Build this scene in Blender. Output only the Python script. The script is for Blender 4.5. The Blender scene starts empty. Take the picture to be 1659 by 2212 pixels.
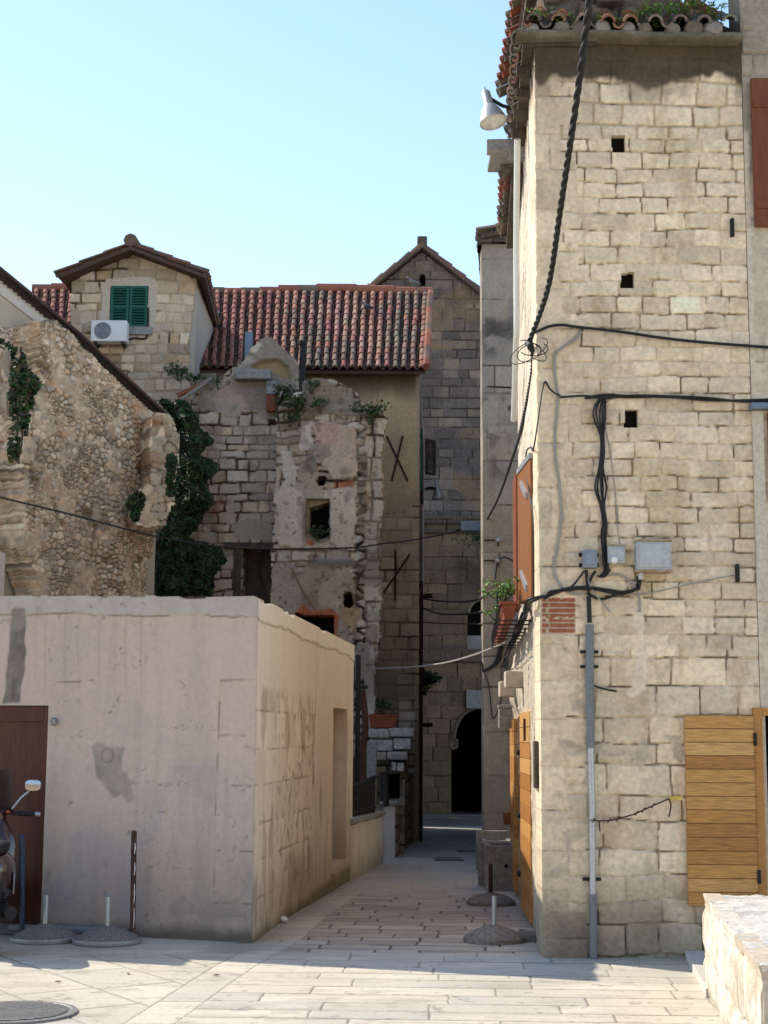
import bpy, bmesh, math, random
import numpy as np
from mathutils import Vector, Matrix

# ------------------------------------------------------------------ camera, light
SC = bpy.context.scene
COL = SC.collection
F, CU, CV, HOR, EYE = 3300.0, 829.5, 1106.0, 484.0, 1.65
PITCH = math.atan(HOR / F)
cam = bpy.data.cameras.new('camera'); cam_o = bpy.data.objects.new('camera', cam); COL.objects.link(cam_o)
ROLL = 0.006
cam_o.location = (0, 0, EYE); cam_o.rotation_euler = (Matrix.Rotation(math.radians(90) + PITCH, 3, 'X') @ Matrix.Rotation(ROLL, 3, 'Z')).to_euler()
cam.sensor_fit = 'AUTO'; cam.sensor_width = 36.0; cam.lens = 36.0 * F / 2212.0
cam.clip_start = 0.1; cam.clip_end = 3000
SC.camera = cam_o

TO_SUN = Vector((-0.605, 0.437, 0.665)).normalized()
ELEV = math.asin(TO_SUN.z); AZ = math.atan2(TO_SUN.x, TO_SUN.y)
w = bpy.data.worlds.new('World'); SC.world = w; w.use_nodes = True
nt = w.node_tree; nt.nodes.clear()
sky = nt.nodes.new('ShaderNodeTexSky'); sky.sky_type = 'NISHITA'; sky.sun_disc = False
sky.sun_elevation = ELEV; sky.sun_rotation = AZ
sky.air_density = 1.0; sky.dust_density = 0.05; sky.ozone_density = 1.0
bg = nt.nodes.new('ShaderNodeBackground'); bg.inputs[1].default_value = 0.135
wo = nt.nodes.new('ShaderNodeOutputWorld')
tint = nt.nodes.new('ShaderNodeVectorMath'); tint.operation = 'MULTIPLY'; tint.inputs[1].default_value = (0.87, 0.85, 0.83)
nt.links.new(sky.outputs[0], tint.inputs[0]); nt.links.new(tint.outputs[0], bg.inputs[0]); nt.links.new(bg.outputs[0], wo.inputs[0])
sun = bpy.data.lights.new('sun', 'SUN'); sun.energy = 2.4; sun.angle = math.radians(0.5); sun.color = (1.0, 0.91, 0.76)
sun_o = bpy.data.objects.new('sun', sun); COL.objects.link(sun_o)
sun_o.rotation_euler = TO_SUN.to_track_quat('Z', 'Y').to_euler(); sun_o.location = (-20, 15, 30)
SC.view_settings.view_transform = 'Standard'; SC.view_settings.look = 'None'
SC.view_settings.exposure = 1.36; SC.view_settings.gamma = 1.0
SC.cycles.max_bounces = 8; SC.cycles.diffuse_bounces = 5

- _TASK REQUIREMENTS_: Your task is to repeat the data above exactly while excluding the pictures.

- _SOLUTION TO THIS EXERCISE_:
Build this scene in Blender. Output only the Python script. The script is for Blender 4.5. The Blender scene starts empty. Take the picture to be 1659 by 2212 pixels.
import bpy, bmesh, math, random
import numpy as np
from mathutils import Vector, Matrix

# ------------------------------------------------------------------ camera, light
SC = bpy.context.scene
COL = SC.collection
F, CU, CV, HOR, EYE = 3300.0, 829.5, 1106.0, 484.0, 1.65
PITCH = math.atan(HOR / F)
cam = bpy.data.cameras.new('camera'); cam_o = bpy.data.objects.new('camera', cam); COL.objects.link(cam_o)
ROLL = 0.006
cam_o.location = (0, 0, EYE); cam_o.rotation_euler = (Matrix.Rotation(math.radians(90) + PITCH, 3, 'X') @ Matrix.Rotation(ROLL, 3, 'Z')).to_euler()
cam.sensor_fit = 'AUTO'; cam.sensor_width = 36.0; cam.lens = 36.0 * F / 2212.0
cam.clip_start = 0.1; cam.clip_end = 3000
SC.camera = cam_o

TO_SUN = Vector((-0.605, 0.437, 0.665)).normalized()
ELEV = math.asin(TO_SUN.z); AZ = math.atan2(TO_SUN.x, TO_SUN.y)
w = bpy.data.worlds.new('World'); SC.world = w; w.use_nodes = True
nt = w.node_tree; nt.nodes.clear()
sky = nt.nodes.new('ShaderNodeTexSky'); sky.sky_type = 'NISHITA'; sky.sun_disc = False
sky.sun_elevation = ELEV; sky.sun_rotation = AZ
sky.air_density = 1.0; sky.dust_density = 0.05; sky.ozone_density = 1.0
bg = nt.nodes.new('ShaderNodeBackground'); bg.inputs[1].default_value = 0.135
wo = nt.nodes.new('ShaderNodeOutputWorld')
tint = nt.nodes.new('ShaderNodeVectorMath'); tint.operation = 'MULTIPLY'; tint.inputs[1].default_value = (0.87, 0.85, 0.83)
nt.links.new(sky.outputs[0], tint.inputs[0]); nt.links.new(tint.outputs[0], bg.inputs[0]); nt.links.new(bg.outputs[0], wo.inputs[0])
sun = bpy.data.lights.new('sun', 'SUN'); sun.energy = 2.4; sun.angle = math.radians(0.5); sun.color = (1.0, 0.91, 0.76)
sun_o = bpy.data.objects.new('sun', sun); COL.objects.link(sun_o)
sun_o.rotation_euler = TO_SUN.to_track_quat('Z', 'Y').to_euler(); sun_o.location = (-20, 15, 30)
SC.view_settings.view_transform = 'Standard'; SC.view_settings.look = 'None'
SC.view_settings.exposure = 1.36; SC.view_settings.gamma = 1.0
SC.cycles.max_bounces = 8; SC.cycles.diffuse_bounces = 5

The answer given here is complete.